"Slavery is the legal fiction that a person is property. Corporate personhood is the legal fiction that property is a person." -- Anonymous
The infamous NeoConservative, anti-democratic Roberts' Supreme Court 5/4 decision in the 2010 Citizens United v. Federal Election Commission ruling (granting personhood to corporations) has emboldened the already powerful and very corruptible multinational corporations (that have already achieved dominion over politics and the economy in the United States) to "buy" any number of politicians and brain-wash many voters in many state and national elections.. The US Supreme Court has made legal the absurd notion that inanimate corporations deserve the same rights (but not the same responsibilities) as living humans.
Soberingly, after the ruling came down, there was only a brief bit of anger and outrage from our national leadership over this democracy-threatening decision, and the outrage was quickly drowned out of the public consciousness by a well-timed, mainstream media-orchestrated "tempest in a teapot" - Toyota's recall of tens of thousands of accelerator pedals (that apparently had only infrequently been the cause of significant accidents).
The following question must be asked:
If corporations have the privileges of personhood shouldn't they also bear the same responsibilities and incur the same punishments as individuals do when they commit crimes?
Peace and justice activists briefly applauded when the citizens of Shapleigh, Maine protected their water rights last March from the insatiable water-extracting corporate giant Nestle. (See video and more information on this episode here.
Nestle, one of the most infamous of the countless multinational corporate exploiters, has no allegiance to Maine or Wisconsin or any other locality where they try to extract relatively non-polluted water; but when the water is gone, so will be Nestle, and so will be Coca-Cola and Perrier or whatever other corporate intruder that extracts the people's resources for the benefit of their shareholders and their predatory corporate executives. The good citizens of Maine recognized the foxes that tried to get inside their henhouse, and they did the right thing by resisting, and little David and his slingshot won another rare victory against the evil giant Goliath.
This small victory for justice should illustrate what must be done if the disastrous Citizens United decision is allowed to stand. The future of the nation, the future of the children and the future of the planet is at stake. And corporations don't seem to care.

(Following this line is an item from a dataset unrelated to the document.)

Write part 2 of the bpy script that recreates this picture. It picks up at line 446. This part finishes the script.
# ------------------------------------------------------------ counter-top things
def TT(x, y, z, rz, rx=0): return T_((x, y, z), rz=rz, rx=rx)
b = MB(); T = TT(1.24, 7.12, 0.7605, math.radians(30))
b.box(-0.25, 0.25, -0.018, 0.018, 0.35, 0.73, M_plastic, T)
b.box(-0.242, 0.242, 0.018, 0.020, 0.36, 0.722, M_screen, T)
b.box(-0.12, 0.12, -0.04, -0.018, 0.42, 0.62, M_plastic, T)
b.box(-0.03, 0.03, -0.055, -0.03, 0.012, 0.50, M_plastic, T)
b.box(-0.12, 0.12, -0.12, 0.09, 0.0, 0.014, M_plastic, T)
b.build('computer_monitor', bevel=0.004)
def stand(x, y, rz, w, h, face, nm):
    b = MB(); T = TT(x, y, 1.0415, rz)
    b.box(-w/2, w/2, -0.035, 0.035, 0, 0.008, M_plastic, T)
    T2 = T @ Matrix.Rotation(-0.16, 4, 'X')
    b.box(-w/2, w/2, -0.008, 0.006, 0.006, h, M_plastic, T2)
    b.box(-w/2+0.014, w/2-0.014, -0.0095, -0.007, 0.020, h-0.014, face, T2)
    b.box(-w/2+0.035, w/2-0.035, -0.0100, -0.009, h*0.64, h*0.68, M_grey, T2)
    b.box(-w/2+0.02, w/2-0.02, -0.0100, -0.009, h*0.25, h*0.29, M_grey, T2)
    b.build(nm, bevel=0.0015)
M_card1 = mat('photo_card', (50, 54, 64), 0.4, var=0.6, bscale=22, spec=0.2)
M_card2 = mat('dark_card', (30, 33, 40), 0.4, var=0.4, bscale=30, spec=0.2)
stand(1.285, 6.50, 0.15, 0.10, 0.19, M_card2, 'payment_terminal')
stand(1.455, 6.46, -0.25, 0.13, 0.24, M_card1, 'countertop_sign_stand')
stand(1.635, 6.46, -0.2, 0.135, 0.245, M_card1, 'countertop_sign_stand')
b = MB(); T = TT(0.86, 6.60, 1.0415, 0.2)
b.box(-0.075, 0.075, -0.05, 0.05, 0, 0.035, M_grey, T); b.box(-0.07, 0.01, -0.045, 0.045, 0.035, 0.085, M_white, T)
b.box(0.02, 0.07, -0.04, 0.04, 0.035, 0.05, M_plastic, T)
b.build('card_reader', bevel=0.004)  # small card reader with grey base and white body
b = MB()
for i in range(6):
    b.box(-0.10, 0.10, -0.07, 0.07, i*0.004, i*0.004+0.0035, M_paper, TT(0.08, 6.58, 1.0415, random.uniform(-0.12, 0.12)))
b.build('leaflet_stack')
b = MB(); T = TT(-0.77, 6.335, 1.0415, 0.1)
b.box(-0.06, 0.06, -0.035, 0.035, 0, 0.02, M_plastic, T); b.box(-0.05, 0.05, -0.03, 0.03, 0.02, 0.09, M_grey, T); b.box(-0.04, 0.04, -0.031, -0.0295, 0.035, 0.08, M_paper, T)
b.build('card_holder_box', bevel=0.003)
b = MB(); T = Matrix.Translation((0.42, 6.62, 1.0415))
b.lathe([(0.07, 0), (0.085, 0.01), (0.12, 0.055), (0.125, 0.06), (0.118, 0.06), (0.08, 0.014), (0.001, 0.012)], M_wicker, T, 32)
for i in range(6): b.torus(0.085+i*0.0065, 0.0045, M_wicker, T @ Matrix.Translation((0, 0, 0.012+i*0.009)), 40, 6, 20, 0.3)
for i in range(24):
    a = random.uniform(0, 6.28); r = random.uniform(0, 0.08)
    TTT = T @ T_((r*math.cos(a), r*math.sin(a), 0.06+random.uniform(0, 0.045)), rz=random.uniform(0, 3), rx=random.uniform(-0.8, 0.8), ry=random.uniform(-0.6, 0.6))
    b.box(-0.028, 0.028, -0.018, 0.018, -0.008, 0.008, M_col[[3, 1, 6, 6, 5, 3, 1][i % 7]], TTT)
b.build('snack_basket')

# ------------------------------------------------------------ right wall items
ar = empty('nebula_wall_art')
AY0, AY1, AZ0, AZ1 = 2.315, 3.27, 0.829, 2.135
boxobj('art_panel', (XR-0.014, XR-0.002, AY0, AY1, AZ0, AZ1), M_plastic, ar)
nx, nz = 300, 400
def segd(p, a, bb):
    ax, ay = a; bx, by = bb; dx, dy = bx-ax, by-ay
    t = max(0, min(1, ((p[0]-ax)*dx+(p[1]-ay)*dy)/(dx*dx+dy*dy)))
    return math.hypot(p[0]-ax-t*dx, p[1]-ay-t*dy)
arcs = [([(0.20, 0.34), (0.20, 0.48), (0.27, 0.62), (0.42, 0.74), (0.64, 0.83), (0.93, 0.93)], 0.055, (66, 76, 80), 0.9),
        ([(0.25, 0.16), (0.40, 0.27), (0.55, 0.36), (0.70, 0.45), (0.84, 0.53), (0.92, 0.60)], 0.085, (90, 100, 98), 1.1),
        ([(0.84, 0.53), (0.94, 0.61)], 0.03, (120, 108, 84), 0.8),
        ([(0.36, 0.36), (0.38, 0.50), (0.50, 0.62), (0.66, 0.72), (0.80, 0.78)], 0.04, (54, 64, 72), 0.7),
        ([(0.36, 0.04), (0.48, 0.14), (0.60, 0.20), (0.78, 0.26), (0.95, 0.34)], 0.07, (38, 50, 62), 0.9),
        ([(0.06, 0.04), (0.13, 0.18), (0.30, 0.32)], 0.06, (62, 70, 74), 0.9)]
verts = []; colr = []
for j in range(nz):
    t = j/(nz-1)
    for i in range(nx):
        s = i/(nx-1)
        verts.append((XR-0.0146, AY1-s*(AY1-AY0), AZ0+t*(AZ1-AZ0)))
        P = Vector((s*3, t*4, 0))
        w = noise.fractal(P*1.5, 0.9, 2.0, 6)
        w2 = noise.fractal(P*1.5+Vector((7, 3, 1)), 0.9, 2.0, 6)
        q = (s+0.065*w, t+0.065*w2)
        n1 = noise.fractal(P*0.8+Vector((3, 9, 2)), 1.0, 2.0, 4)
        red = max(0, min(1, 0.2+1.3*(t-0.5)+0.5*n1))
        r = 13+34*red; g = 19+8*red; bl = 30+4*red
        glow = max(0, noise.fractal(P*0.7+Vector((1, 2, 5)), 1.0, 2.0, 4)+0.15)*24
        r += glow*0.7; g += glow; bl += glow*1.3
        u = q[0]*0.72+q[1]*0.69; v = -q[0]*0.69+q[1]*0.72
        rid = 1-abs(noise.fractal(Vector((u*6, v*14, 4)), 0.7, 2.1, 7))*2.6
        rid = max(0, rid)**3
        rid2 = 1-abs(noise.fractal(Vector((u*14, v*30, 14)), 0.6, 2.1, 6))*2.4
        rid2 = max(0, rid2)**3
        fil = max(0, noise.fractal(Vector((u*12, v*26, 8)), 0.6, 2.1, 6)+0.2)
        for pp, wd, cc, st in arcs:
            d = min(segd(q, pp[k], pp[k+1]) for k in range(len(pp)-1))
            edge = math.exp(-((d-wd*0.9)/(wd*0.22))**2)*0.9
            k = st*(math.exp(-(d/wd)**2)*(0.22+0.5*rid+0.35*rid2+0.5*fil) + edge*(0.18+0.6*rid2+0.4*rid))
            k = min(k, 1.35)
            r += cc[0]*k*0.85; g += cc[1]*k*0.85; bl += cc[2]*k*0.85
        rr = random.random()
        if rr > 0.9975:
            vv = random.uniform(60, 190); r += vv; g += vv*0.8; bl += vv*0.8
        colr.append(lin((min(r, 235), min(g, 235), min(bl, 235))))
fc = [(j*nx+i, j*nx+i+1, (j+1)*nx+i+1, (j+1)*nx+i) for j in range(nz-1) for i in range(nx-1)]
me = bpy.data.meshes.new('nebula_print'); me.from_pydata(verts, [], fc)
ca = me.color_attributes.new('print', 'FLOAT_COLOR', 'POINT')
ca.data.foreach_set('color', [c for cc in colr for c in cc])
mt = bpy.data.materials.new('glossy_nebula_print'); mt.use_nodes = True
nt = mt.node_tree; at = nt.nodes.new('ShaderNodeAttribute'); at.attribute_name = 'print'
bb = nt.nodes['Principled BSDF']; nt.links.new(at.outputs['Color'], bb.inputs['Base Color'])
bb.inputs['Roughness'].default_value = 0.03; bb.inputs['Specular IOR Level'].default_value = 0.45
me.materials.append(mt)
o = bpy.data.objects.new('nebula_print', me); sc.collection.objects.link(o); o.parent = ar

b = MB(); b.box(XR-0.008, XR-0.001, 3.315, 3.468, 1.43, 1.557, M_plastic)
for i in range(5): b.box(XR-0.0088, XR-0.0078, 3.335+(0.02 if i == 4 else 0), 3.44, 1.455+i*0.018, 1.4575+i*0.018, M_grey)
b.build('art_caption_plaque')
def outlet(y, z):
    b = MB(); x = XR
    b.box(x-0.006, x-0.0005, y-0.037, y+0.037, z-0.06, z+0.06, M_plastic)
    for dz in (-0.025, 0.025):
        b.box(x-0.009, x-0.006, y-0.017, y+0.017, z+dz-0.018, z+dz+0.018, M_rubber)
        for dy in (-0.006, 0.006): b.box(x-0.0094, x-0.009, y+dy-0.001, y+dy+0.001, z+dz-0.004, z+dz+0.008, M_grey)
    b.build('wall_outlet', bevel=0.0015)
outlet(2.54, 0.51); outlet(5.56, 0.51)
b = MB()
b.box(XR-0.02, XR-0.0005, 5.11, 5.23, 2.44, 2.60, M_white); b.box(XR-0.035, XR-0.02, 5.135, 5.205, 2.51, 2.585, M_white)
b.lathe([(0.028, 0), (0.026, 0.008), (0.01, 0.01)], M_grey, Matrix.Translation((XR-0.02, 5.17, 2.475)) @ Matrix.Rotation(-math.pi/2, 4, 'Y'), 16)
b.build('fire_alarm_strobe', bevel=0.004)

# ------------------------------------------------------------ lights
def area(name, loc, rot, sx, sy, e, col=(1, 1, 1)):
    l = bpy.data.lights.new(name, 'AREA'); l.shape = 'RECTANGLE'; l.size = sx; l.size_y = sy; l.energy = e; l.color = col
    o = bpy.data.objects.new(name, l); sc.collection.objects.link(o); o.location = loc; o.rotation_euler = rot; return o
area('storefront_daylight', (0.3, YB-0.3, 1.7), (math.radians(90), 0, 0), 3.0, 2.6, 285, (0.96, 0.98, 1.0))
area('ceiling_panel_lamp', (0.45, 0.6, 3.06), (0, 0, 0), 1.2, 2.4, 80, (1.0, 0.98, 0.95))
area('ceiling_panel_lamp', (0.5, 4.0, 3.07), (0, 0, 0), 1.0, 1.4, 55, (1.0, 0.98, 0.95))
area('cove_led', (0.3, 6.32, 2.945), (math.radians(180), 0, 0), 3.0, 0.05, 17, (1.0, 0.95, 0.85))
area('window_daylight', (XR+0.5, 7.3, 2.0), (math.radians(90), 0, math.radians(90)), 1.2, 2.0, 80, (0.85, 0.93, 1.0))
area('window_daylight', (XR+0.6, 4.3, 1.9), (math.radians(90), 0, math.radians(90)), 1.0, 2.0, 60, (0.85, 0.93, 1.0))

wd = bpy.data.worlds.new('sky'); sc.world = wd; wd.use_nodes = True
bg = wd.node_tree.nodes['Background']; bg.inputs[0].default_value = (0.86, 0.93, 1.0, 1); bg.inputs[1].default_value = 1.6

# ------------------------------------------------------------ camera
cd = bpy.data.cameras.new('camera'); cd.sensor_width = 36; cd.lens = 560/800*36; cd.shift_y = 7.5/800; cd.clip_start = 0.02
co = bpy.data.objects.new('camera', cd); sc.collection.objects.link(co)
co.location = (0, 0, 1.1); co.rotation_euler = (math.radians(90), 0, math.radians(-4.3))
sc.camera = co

It is important to understand that the allegiance of corporations is to its shareholders, executives and management teams, and not to the people whose lives and health depend on the sustainability of the land, water, air and food supplies. Most corporate shareholders and executives are motivated by profits/greed and are not affected when local resources are used up and the struggling local communities (that placed their trust in untrustworthy corporations) are degraded.